A Mohéli, une île située dans les Comores, la colère gronde. Des manifestants ont incendié des voitures et des maisons pour exprimer leur mécontentement suite au vote du Congrès, lundi, reportant les élections à novembre 2011. Cette décision prolonge le mandat présidentiel d’Ahmed Abdallah Sambi, censé se terminer le 26 mai prochain. Un coup dur pour l’île de Mohéli qui devait hériter de la présidence tournante en 2010.
Des carcasses de voitures calcinées, des maisons brûlées… depuis quelques jours, l’île de Mohéli, dans les Comores, est le théâtre d’affrontements entre les forces de l’ordre et les habitants. « La police a lancé des gaz lacrymogènes et a tiré sur les manifestants venus protester contre la venue de deux ministres de Mohéli et d’ Ikililou Dhoinine, le vice-président de l’Union des Comores, dont la maison a été incendiée », rapporte jeudi Mahamoud Bencheikh, un membre actif du Mouvement des jeunes patriotes mohéliens. Pour l’heure, on ignore si cette rixe a fait des blessés. La population reproche à ces trois hommes politiques d’avoir aidé au prolongement du mandat du président fédéral des Comores, Ahmed Abdallah Sambi. Lundi, le Congrès a voté le report des prochaines élections à novembre 2011, en l’absence de 24 élus de l’opposition qui ont décidé de boycotter les assises. Une décision mal accueillie par les Mohéliens à qui devait revenir le 26 mai prochain la présidence de l’Union des Comores conformément à la Constitution, qui stipule que les trois îles (Grande Comore, Anjouan et Mohéli) doivent prendre la tête du pays à tour de rôle.
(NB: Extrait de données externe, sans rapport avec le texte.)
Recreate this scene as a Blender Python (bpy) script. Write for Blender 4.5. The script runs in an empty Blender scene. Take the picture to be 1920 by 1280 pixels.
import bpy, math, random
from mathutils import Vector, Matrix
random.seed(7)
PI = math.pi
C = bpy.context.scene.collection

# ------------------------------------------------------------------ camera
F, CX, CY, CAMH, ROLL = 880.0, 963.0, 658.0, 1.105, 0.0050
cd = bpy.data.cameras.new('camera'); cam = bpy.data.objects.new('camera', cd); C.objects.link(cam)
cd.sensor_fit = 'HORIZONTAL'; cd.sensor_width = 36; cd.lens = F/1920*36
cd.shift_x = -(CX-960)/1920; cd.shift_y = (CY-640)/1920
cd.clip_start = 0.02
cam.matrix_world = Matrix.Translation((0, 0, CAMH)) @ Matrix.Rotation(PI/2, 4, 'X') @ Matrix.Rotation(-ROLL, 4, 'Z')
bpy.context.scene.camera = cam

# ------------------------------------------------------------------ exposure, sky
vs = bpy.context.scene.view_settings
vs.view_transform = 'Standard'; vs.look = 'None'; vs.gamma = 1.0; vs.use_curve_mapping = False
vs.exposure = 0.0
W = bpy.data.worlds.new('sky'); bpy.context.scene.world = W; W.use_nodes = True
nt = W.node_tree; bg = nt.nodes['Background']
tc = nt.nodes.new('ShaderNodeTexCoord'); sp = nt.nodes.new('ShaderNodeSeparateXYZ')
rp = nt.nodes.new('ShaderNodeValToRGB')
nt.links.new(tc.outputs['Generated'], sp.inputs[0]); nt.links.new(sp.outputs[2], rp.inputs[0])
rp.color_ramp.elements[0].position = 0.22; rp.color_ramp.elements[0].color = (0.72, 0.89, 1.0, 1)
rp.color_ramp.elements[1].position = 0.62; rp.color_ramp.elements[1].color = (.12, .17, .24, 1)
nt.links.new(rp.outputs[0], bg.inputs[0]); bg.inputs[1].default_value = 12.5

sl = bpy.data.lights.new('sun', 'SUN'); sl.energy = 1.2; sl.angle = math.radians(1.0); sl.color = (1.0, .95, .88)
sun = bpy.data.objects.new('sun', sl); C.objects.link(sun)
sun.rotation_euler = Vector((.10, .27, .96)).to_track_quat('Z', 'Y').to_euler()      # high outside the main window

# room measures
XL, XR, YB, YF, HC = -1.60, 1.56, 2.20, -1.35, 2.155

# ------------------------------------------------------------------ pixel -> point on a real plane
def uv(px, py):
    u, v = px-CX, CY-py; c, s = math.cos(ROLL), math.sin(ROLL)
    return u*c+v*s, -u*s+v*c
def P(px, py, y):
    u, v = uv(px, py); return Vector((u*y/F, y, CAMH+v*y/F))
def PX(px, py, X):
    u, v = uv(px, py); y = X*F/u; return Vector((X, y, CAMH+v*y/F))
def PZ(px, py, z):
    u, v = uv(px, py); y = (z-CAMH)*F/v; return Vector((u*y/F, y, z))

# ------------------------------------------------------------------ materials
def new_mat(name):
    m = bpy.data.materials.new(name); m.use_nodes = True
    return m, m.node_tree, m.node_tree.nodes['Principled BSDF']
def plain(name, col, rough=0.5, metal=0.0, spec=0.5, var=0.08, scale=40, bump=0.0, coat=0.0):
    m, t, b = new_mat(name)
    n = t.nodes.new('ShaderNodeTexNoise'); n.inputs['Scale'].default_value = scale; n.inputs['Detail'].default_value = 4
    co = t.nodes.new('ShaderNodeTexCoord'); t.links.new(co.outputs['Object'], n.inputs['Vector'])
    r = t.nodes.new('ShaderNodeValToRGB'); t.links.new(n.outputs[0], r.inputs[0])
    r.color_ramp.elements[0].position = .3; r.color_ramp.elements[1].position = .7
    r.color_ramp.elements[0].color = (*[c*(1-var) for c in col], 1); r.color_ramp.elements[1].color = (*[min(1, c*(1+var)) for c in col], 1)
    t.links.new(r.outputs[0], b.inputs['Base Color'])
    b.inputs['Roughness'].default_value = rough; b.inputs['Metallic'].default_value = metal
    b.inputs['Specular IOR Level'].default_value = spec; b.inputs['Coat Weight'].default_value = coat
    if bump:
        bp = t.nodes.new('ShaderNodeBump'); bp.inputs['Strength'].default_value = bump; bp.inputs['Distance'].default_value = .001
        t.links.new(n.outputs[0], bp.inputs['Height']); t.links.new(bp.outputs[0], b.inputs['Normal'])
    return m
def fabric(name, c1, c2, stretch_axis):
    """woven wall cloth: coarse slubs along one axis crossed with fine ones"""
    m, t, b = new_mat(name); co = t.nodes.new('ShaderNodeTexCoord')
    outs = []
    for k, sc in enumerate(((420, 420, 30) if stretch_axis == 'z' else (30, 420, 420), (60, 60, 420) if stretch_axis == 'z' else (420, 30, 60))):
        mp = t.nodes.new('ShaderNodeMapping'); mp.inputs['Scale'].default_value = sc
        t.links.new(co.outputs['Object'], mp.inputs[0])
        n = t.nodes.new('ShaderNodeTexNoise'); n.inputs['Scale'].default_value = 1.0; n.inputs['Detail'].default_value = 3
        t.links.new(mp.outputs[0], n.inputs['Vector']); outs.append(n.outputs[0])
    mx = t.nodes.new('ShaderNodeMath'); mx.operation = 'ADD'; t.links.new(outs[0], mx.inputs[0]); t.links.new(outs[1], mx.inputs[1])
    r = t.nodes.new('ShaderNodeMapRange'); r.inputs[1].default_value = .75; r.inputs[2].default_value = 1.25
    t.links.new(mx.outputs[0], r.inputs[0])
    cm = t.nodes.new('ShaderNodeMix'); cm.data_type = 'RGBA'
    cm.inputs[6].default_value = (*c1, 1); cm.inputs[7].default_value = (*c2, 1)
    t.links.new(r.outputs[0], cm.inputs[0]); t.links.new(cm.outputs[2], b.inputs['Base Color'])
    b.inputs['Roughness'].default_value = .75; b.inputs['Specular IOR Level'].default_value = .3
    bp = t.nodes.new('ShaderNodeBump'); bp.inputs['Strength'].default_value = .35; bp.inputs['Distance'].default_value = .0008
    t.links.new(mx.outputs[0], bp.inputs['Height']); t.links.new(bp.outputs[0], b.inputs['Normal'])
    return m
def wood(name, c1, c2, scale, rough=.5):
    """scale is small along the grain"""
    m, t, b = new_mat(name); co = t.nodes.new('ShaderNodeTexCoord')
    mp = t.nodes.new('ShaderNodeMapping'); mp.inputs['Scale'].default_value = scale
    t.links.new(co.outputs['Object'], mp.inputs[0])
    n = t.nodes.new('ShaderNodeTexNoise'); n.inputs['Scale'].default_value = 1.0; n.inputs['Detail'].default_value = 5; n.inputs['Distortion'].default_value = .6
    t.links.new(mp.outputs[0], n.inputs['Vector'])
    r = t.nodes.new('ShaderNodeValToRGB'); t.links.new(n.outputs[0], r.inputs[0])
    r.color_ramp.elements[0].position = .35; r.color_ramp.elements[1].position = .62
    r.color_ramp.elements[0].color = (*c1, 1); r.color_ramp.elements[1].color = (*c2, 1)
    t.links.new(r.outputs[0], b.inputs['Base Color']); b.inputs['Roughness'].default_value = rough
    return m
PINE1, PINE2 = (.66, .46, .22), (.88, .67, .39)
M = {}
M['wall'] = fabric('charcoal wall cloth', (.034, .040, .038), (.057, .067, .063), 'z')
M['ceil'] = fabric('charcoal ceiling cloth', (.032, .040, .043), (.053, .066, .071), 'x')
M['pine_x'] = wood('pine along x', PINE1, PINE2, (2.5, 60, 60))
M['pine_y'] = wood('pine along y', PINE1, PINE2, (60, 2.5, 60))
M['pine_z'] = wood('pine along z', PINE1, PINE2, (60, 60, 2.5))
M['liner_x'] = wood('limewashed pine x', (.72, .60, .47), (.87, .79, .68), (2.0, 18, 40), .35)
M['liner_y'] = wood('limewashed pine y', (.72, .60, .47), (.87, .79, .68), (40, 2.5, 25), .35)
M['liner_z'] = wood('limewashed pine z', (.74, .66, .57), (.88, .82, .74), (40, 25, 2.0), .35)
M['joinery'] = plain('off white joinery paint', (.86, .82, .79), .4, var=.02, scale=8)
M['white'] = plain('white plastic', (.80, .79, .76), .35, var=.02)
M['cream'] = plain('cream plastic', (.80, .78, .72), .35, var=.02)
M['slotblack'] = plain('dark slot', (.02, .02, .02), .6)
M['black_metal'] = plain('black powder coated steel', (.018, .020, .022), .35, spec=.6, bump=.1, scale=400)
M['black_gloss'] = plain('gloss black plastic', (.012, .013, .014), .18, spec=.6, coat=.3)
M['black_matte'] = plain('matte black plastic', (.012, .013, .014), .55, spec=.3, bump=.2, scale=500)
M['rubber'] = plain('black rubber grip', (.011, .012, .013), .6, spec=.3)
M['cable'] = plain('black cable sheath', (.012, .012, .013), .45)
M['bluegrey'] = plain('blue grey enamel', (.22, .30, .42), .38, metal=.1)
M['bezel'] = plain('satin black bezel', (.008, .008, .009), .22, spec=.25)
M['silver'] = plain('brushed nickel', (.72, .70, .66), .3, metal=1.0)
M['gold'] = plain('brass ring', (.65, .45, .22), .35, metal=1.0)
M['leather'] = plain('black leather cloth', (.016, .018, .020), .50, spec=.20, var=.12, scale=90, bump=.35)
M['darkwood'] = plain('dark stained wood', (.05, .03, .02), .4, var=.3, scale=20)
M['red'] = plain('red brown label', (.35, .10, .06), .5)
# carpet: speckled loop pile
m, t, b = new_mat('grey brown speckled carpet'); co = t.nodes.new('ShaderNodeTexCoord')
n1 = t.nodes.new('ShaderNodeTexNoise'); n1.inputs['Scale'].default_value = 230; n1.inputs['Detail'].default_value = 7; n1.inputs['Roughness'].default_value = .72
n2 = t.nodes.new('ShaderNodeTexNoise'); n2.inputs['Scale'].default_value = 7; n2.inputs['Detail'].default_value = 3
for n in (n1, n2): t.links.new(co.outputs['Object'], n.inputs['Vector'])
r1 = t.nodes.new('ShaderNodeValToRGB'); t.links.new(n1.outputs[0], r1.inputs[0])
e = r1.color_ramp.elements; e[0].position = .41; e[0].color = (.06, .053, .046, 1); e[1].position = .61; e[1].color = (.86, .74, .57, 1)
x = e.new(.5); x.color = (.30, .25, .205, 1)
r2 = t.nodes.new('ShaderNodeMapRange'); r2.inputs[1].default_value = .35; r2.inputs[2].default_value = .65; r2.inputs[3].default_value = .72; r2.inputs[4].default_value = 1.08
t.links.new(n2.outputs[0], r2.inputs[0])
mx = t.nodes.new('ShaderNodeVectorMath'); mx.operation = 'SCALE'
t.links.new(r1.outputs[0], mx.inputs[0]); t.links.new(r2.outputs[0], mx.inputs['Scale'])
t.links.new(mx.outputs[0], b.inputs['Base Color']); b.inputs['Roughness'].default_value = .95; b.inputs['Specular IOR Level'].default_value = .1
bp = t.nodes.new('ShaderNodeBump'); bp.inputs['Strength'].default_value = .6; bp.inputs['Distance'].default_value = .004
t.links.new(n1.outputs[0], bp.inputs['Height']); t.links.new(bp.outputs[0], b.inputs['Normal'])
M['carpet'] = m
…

Les relations avantageuses de Sambi
D’après Mahamoud Bencheikh, en conservant le pouvoir, le président chercherait à renforcer ses liens avec les pays arabes et notamment avec l’Iran où il a fait des études de théologie. « De grands groupes arabes sont en rapport avec Sambi, ils disent qu’ils veulent investir dans le pays, mais pour l’instant ce ne sont que des promesses », confie le jeune homme.
Depuis 2008, les Comores, sous l’impulsion d’Ahmed Abdallah Sambi, favorisent la venue des nouveaux investisseurs en délivrant la citoyenneté économique à des milliers d’étrangers pour renflouer les caisses de l’Etat. Pour avoir le droit à la citoyenneté, « il faut que les pays demandeurs présentent un programme d’investissement aux Comores » et que « chaque candidat verse l’équivalent de 2000 euros et s’engage à développer l’économie rurale», stipule le ministre Hamadi dans un article du Monde. Le pays aurait d’ailleurs conclu un premier accord avec les Emirats arabes unis qui auraient promis de verser « à très court terme » 200 millions de dollars aux Comores, selon le ministre.
Les Mohéliens mis à l’écart
Est-ce pour ne pas mettre à mal ces rapports économiques que le président fédéral des Comores a décidé de prolonger son mandat ? Certains Mohéliens en sont convaincus. Pour eux, Ahmed Abdallah Sambi prépare le terrain depuis longtemps. Le 17 mai 2009, il avait appelé à un référendum pour changer la Constitution afin d’allonger son mandat présidentiel de quatre à cinq ans et confier l’harmonisation des élections au Congrès, dont son parti est majoritaire. Une consultation très contestée au vu du faible taux de participation. Si les Mohéliens sont les premiers à pointer du doigt les écarts du président, c’est qu’ils se sentent pour la plupart déconsidérés. « Comme nous représentons 5 à 10% de la population comorienne totale, le gouvernement pense qu’on ne peut prendre la tête du pays », confie Mahamoud Bencheikh.
Si Ahmed Abdallah Sambi ne décide pas de remettre la présidence à l’île de Mohéli en mai 2010 comme il était convenu, les habitants pourraient demander leur rattachement à la France en tant que territoire d’Outre-mer (TOM) ou autoproclamer leur indépendance. « Les autres îles sont dépendantes de Mohéli car c’est elle qui est la première productrice de Manioc et de banane. Sans nous, ils risquent d’être handicapés », observe Mahamoud Bencheikh. En attendant un grand rassemblement est prévu, samedi prochain, à Fomboni, le chef lieu de Mohéli, pour protester contre ce vote du Congrès.